The logistics, briefly
If you're considering using a shoulder-season week (whether your district calls it mud season, intersession, or a stretch of PD days):
- Book early but watch closures. Mexican shoulder season is a great deal but some smaller hotels do close for a week or two in April. Confirm directly.
- Holy Week vs. the week after. Holy Week itself is loud and beautiful and crowded. The week after is the quieter family-travel week within Mexico — also great, less iconic.
- Tell your teacher early. If your district doesn't have an official break and you're constructing one, the conversation matters more. (Separate post on that coming.)
- Pad the return. Always come back a day before school resumes. Mud season has a way of making you tired in ways that warm sun doesn't fix.
I have started to believe that shoulder-season family travel is a small act of resistance against peak-season pricing and peak-season crowds and the assumption that travel has to happen during the loud weeks of the year.

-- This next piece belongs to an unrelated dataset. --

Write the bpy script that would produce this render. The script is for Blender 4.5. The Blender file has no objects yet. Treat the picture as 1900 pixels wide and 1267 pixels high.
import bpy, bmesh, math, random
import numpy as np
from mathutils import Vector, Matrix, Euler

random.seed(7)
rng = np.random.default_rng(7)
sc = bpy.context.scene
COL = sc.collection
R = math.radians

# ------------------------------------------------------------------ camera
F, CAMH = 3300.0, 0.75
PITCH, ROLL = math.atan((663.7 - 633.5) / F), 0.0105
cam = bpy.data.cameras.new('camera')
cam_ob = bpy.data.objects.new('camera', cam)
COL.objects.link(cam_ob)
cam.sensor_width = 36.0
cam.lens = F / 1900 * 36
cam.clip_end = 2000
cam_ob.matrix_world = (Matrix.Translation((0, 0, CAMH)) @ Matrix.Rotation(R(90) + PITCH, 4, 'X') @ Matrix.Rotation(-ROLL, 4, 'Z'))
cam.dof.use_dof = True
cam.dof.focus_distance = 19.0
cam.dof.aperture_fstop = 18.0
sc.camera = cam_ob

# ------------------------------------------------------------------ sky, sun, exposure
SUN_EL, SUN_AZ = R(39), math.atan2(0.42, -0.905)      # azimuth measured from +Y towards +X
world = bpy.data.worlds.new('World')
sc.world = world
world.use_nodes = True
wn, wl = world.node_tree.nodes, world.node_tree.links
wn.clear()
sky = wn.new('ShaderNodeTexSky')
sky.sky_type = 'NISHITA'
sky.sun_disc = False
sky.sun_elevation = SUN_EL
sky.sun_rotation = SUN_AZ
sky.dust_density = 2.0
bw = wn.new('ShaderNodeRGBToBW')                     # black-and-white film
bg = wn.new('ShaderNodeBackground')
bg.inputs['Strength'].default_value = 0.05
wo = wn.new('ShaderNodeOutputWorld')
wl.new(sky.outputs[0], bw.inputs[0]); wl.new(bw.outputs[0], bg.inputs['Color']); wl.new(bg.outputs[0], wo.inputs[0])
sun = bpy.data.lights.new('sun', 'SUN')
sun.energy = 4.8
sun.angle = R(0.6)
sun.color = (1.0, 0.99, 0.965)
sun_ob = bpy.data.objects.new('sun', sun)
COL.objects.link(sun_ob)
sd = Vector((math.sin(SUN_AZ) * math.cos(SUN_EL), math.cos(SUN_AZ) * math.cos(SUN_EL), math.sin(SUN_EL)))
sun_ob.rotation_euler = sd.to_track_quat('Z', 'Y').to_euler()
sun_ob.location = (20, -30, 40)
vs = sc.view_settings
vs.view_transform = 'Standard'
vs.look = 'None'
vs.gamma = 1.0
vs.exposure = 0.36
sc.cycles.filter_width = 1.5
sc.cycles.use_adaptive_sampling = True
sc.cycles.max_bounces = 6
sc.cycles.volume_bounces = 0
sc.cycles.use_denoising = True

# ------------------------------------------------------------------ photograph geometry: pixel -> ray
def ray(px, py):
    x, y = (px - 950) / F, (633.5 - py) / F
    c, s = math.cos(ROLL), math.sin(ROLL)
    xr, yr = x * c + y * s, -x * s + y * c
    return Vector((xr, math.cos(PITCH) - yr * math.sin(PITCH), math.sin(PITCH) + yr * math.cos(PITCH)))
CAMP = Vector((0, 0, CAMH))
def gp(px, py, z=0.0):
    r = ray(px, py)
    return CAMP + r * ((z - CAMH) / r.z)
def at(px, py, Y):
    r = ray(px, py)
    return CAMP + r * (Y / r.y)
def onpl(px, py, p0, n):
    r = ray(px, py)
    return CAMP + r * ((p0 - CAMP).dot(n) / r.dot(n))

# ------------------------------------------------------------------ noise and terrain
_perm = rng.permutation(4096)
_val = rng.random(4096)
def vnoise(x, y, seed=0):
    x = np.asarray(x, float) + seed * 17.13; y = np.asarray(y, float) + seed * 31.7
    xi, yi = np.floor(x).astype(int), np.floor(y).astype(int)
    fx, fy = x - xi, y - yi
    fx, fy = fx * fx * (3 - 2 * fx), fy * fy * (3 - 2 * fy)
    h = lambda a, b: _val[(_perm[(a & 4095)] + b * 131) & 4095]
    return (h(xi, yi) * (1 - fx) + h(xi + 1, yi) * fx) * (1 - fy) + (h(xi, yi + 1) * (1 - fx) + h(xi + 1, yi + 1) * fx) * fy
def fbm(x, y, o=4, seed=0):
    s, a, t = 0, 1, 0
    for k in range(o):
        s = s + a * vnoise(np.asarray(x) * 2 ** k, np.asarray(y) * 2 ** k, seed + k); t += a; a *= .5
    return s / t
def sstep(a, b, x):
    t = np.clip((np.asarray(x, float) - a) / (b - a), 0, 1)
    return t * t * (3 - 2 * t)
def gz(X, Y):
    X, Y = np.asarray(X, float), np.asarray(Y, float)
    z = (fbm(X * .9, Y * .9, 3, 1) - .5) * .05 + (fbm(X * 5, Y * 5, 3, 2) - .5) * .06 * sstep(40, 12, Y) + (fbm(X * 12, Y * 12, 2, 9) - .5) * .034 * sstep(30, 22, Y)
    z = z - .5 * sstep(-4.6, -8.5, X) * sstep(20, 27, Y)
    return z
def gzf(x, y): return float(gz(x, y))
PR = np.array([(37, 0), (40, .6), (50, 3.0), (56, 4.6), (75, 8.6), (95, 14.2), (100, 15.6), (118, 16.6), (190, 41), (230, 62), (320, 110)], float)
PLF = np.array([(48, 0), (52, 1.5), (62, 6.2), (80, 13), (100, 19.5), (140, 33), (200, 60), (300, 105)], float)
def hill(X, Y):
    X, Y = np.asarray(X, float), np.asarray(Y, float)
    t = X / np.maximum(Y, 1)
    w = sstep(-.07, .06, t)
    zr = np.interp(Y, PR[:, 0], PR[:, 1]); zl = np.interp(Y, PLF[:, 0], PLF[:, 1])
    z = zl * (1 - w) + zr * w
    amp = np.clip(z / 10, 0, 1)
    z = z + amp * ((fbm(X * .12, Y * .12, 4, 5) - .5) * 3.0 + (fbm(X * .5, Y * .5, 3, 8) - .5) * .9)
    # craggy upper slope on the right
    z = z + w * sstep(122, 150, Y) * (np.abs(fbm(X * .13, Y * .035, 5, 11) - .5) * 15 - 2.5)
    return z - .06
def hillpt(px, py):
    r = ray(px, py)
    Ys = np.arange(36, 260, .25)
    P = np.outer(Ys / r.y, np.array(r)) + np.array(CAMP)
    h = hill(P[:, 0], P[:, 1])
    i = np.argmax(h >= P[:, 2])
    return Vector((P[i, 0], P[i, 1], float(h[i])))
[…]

Mud season in our town is grey and wet and, honestly, a little sad. The light is flat. The mountain looks like it's recovering from something. Eddie says it's the only time of year he doesn't love living here, which from him is a strong statement. So we leave. We have decided, as a family, that this is the week we go visit our other home, or our old home, or some city where the sun has remembered how to behave. Bella is six and she already understands that April is the month we travel. She has built it into her sense of how a year works. I think that's good. I think that's exactly what I would have wanted as a kid, and I am surprised, sometimes, that we ended up in a position to give it to her.